How to Spot a Goatfucker

How to Spot a Goatfucker



One of the biggest surprises upon moving to the city was that people thought it would be odd that I would know how to spot a goatfucker.

This is a weird thing to find odd. It’s not so much the part of my story about the man/goat sex that perked their sharp questions of authenticity. It was the fact that I knew about it. As if these things were kept secret.

But they’re not. At least not in small towns. If I were to take you on a tour of my small town in some asinine corner of Minnesota, I would introduce you to people (from a distance) in the following way: there’s Dan the dentist, Jenny the Kwik Trip clerk, and Tom the Goat Fucker. It’s like a dirty paperback version of Billy Joel’s “Piano Man.”

Anyway, so, as it were, my hometown has a bon a fide goatfucker. And upon reaching like the 5th grade, this fact is made well known to every single kid within a 25 foot radius of the back of the school bus. Visual evidence was, of course, never produced. But, it didn’t need to be. Our guy had all the markings of what you think a goatfucker should look like. So, either, the guy did, in fact, have sexual relations with a goat. Or, whoever the sophomoric brains were behind the rumor had an uncanny ability for matching up old codgers living in the woods and lewd tales involving livestock.

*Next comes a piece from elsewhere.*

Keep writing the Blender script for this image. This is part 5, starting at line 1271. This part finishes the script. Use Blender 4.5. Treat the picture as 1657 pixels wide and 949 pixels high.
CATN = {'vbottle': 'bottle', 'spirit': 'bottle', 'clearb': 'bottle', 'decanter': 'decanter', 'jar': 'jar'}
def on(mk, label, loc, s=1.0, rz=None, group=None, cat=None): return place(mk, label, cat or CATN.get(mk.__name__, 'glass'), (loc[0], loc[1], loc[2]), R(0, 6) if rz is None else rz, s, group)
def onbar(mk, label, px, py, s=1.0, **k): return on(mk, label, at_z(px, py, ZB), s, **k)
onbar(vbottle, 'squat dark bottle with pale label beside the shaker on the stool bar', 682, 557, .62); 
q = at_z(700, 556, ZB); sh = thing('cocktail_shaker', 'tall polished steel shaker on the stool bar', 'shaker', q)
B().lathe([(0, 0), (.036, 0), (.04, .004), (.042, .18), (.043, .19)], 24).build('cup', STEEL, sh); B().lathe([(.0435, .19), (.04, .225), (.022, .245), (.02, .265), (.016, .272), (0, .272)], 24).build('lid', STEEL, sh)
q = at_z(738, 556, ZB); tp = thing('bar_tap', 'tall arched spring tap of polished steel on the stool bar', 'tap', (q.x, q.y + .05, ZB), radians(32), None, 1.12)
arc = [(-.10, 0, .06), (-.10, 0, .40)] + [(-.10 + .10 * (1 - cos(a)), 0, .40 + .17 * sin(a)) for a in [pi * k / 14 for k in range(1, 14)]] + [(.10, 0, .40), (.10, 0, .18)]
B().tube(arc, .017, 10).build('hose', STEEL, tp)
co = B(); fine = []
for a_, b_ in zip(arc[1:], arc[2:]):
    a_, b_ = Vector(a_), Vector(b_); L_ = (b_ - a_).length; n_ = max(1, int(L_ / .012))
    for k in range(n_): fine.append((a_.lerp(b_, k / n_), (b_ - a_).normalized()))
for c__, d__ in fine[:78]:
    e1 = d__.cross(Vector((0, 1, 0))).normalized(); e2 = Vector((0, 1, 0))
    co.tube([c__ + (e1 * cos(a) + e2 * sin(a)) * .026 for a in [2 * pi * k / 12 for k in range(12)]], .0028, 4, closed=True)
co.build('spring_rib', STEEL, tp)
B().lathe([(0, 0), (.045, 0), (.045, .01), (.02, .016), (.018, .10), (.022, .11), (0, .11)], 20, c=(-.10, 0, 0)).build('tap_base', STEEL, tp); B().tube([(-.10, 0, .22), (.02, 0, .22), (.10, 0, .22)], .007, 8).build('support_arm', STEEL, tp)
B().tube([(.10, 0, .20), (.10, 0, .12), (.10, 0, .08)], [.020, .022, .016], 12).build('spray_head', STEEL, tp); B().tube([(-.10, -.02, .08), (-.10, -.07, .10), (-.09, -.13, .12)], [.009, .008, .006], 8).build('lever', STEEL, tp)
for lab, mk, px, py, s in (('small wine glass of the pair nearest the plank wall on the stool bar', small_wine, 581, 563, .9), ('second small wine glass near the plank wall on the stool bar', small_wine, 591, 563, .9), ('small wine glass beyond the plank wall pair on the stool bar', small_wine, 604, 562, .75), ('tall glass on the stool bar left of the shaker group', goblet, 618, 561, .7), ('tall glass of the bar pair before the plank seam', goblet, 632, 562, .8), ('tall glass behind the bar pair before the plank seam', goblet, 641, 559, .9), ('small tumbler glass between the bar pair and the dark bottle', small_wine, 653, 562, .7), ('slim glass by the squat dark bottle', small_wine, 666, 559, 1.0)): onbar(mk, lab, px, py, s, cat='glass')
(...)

So, anyway, I wasn’t ever certain who this guy was (his name shall be given just as Tommy). But, upon curious inspection of the likely culprits, I pointed in the direction of one lonely bastard, and whispered to my 5th grade friend, “Is that Tommy? You know, the guy with them…um…goat girlfriends?”

Of course it was. And how did I know? Because I could spot him. Anyone could spot him. It doesn’t take a witness protection agent.

This goatfucker drove an El Camino (pick-up truck shoved into the back of a regular automobile, which is actually maybe more of a sexual metaphor than I originally anticipated).

The goatfucker wore shop-glasses, a flannel rug, and loose-fitting denim jeans.

The goatfucker farmed. By himself. About 10 miles from town.

The goatfucker had a skinny neck that bore a vivid resemblance to that of the bleating goats.

The goatfucker always, always, always sat in the back of the gymnasium at high school basketball games. By himself. And the games were always the girls games.

The goatfucker always ate popcorn and a diet Dr. Pepper.

And when you looked into the dark, hollow eyes of the goatfucker, right before penetration, they say you see nothing. Just absence. Or chaos. One of the two. The same look of total mystic confusion you see in the eyes of a goat, when it’s staring at you, intently, through the wooden fence at the state fair, munching on a tin can.